▶ EXERCISE DESCRIPTION: Write out, word for word, only the data from its first line to the line containing "COL = SC.collection".

▶ SUPPLIED INFORMATION:
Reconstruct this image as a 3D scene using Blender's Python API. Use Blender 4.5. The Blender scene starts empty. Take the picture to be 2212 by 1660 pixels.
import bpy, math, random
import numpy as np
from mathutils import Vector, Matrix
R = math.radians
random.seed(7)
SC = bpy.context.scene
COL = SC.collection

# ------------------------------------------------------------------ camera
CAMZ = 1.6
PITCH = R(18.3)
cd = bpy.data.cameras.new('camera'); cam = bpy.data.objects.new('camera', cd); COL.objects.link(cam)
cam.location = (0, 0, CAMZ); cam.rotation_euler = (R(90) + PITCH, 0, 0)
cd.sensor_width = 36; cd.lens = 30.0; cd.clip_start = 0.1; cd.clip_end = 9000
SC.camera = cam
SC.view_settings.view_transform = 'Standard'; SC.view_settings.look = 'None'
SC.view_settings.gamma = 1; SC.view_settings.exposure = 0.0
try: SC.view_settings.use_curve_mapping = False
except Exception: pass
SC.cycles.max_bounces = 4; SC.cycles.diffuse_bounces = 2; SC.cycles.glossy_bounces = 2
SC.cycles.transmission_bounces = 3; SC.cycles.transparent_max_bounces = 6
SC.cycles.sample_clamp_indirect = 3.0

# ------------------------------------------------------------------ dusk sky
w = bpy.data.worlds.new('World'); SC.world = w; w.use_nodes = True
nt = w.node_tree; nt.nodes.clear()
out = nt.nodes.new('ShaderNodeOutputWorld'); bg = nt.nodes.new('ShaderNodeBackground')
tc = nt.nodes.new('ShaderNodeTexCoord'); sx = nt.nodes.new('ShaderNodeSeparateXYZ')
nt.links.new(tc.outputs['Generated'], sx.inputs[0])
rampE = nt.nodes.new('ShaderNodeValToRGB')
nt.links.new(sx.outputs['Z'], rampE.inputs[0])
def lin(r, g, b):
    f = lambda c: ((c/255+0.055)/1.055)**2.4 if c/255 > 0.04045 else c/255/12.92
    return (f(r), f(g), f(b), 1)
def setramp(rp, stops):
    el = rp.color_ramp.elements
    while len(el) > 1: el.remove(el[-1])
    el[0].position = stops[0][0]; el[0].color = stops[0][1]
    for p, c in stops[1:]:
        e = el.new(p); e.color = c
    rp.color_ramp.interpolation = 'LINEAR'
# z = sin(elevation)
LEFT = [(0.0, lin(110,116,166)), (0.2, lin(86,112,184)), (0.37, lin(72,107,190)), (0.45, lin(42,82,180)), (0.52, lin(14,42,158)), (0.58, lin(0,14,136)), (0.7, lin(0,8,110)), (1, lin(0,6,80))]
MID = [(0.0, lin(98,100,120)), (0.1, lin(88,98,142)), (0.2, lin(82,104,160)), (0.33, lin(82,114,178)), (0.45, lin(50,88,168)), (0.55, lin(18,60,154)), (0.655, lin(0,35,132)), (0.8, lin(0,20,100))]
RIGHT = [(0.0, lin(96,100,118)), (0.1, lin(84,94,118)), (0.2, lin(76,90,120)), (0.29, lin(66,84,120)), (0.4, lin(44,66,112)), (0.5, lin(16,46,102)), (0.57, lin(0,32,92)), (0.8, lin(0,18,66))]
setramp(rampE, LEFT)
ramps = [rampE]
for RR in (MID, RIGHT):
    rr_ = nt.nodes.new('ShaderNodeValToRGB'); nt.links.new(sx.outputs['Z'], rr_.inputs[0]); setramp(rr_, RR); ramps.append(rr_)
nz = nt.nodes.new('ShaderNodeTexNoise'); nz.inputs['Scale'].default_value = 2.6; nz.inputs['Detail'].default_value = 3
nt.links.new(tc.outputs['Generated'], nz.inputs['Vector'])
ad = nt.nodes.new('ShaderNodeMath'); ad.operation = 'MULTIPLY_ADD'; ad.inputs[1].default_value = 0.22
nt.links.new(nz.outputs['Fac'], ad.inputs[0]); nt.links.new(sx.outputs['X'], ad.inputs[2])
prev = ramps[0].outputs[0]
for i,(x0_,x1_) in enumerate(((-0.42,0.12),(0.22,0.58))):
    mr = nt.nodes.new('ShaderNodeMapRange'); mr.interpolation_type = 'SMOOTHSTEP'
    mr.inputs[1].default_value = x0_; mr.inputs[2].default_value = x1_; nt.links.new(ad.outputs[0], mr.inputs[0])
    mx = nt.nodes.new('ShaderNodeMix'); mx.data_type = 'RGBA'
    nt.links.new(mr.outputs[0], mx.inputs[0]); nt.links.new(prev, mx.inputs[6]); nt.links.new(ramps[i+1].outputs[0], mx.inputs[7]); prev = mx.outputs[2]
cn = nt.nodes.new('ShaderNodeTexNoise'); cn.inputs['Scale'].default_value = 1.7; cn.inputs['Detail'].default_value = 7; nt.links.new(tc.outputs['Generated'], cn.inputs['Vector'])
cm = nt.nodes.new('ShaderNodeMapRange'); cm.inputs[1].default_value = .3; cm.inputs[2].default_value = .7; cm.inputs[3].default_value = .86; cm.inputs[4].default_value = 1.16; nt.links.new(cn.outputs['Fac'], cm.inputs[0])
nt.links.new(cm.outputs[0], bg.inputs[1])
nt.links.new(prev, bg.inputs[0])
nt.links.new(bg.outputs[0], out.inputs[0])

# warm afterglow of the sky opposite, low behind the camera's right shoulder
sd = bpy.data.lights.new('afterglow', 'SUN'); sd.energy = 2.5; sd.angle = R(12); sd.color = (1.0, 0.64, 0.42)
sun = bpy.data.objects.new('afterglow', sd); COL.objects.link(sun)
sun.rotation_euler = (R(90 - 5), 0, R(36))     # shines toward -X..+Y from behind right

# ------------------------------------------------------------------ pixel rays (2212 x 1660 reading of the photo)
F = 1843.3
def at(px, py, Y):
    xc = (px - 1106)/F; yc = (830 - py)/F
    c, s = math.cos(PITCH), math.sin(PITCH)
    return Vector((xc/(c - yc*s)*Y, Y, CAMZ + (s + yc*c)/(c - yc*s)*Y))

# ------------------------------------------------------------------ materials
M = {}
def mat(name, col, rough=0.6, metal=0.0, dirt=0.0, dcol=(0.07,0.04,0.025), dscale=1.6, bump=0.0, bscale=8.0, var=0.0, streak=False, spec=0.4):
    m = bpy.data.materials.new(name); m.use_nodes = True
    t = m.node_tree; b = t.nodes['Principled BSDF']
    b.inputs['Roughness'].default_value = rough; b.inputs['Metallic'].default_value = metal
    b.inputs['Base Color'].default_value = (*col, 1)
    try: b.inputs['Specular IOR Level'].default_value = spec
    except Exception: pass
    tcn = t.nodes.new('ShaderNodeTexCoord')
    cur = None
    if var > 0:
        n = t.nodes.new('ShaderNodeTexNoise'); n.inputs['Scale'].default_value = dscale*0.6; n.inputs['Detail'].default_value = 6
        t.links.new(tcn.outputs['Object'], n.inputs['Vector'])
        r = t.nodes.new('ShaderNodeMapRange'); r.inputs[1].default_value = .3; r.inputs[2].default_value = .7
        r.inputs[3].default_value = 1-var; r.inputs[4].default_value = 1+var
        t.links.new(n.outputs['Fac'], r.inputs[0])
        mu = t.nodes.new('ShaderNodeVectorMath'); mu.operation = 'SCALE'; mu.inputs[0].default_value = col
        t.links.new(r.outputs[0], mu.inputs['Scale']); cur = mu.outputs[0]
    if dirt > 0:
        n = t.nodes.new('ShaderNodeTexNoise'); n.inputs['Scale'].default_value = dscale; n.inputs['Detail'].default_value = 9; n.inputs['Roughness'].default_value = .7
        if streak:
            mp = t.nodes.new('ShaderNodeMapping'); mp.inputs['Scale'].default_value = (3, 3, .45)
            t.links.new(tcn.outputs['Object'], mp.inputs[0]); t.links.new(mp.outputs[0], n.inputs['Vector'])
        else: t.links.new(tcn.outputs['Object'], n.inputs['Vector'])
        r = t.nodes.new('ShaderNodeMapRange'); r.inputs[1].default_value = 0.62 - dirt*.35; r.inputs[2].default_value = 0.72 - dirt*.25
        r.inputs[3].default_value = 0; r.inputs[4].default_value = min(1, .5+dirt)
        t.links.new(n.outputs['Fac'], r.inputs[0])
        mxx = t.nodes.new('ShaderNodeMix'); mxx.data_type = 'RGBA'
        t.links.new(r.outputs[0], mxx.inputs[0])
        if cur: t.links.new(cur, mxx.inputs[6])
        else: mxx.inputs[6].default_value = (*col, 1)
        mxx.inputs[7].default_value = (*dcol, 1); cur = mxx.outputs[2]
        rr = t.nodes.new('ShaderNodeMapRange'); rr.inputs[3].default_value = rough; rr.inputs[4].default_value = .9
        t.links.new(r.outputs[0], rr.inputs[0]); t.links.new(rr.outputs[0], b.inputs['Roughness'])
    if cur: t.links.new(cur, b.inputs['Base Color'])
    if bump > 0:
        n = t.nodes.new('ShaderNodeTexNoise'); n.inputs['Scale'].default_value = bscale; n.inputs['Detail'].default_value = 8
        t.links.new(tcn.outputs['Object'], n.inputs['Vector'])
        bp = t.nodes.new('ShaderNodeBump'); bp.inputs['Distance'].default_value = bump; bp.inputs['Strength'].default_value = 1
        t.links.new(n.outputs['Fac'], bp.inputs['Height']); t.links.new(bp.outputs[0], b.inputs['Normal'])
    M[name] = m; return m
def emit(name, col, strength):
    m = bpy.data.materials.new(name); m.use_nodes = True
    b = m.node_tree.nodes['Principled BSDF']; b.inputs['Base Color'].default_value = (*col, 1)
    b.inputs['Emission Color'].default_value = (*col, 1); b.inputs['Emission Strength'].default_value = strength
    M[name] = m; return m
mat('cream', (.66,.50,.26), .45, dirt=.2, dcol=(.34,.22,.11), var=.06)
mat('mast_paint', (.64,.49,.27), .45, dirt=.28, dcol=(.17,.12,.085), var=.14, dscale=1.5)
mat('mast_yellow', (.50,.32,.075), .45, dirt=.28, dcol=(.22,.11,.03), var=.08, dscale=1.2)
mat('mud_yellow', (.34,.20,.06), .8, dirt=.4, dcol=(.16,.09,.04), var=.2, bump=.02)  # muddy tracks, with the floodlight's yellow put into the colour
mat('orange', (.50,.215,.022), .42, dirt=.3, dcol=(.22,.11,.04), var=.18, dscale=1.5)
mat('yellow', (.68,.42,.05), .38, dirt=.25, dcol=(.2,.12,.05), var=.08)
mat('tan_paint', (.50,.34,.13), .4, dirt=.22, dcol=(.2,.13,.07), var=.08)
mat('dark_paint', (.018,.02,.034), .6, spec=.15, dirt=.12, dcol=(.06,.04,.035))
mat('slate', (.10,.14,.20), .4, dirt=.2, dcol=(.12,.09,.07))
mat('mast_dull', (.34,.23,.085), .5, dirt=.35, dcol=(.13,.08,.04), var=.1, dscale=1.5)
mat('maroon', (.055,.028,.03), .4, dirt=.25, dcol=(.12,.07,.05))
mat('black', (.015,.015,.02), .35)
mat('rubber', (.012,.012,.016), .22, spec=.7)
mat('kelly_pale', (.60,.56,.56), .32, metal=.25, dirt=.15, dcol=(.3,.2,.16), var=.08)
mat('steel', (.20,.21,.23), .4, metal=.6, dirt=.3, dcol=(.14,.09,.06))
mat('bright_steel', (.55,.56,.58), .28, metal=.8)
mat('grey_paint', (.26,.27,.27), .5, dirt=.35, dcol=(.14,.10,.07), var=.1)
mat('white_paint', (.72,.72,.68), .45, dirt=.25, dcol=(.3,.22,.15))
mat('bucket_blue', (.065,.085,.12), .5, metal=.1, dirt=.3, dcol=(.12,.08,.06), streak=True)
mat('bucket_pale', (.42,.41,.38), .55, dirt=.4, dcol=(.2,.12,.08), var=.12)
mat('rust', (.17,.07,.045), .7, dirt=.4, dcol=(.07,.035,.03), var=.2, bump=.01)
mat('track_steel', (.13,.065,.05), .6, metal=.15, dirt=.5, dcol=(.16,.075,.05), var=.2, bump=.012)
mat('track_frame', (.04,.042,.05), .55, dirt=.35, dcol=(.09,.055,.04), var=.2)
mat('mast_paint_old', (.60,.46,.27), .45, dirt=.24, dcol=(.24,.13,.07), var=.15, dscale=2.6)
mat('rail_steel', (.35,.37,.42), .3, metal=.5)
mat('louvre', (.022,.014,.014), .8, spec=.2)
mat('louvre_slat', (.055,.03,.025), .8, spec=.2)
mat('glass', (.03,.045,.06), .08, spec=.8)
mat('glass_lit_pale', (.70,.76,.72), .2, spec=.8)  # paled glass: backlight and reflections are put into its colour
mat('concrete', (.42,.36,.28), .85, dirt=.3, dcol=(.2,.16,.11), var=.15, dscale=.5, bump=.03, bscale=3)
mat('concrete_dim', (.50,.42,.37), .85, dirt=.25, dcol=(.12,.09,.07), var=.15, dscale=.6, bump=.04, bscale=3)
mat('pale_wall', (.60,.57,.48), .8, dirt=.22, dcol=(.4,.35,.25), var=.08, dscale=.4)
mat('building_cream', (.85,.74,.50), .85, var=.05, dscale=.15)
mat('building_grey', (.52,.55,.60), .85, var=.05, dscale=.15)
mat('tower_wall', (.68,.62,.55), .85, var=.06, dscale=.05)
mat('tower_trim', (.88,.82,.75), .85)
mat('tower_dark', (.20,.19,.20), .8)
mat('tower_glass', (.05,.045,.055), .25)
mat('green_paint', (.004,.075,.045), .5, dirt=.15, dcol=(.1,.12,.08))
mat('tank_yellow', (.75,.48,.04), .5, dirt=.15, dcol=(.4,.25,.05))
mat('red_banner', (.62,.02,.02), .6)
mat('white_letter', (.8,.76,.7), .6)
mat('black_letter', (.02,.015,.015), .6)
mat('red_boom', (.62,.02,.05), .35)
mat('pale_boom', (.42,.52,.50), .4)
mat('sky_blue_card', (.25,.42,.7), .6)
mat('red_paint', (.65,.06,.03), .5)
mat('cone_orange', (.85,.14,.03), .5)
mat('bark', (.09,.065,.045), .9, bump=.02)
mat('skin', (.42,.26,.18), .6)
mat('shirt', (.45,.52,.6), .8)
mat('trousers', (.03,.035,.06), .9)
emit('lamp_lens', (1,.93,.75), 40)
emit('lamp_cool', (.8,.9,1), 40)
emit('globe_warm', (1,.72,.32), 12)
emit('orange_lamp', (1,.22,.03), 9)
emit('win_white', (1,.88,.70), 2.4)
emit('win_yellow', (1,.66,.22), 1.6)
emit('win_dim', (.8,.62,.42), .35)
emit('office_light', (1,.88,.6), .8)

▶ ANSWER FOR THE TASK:
Reconstruct this image as a 3D scene using Blender's Python API. Use Blender 4.5. The Blender scene starts empty. Take the picture to be 2212 by 1660 pixels.
import bpy, math, random
import numpy as np
from mathutils import Vector, Matrix
R = math.radians
random.seed(7)
SC = bpy.context.scene
COL = SC.collection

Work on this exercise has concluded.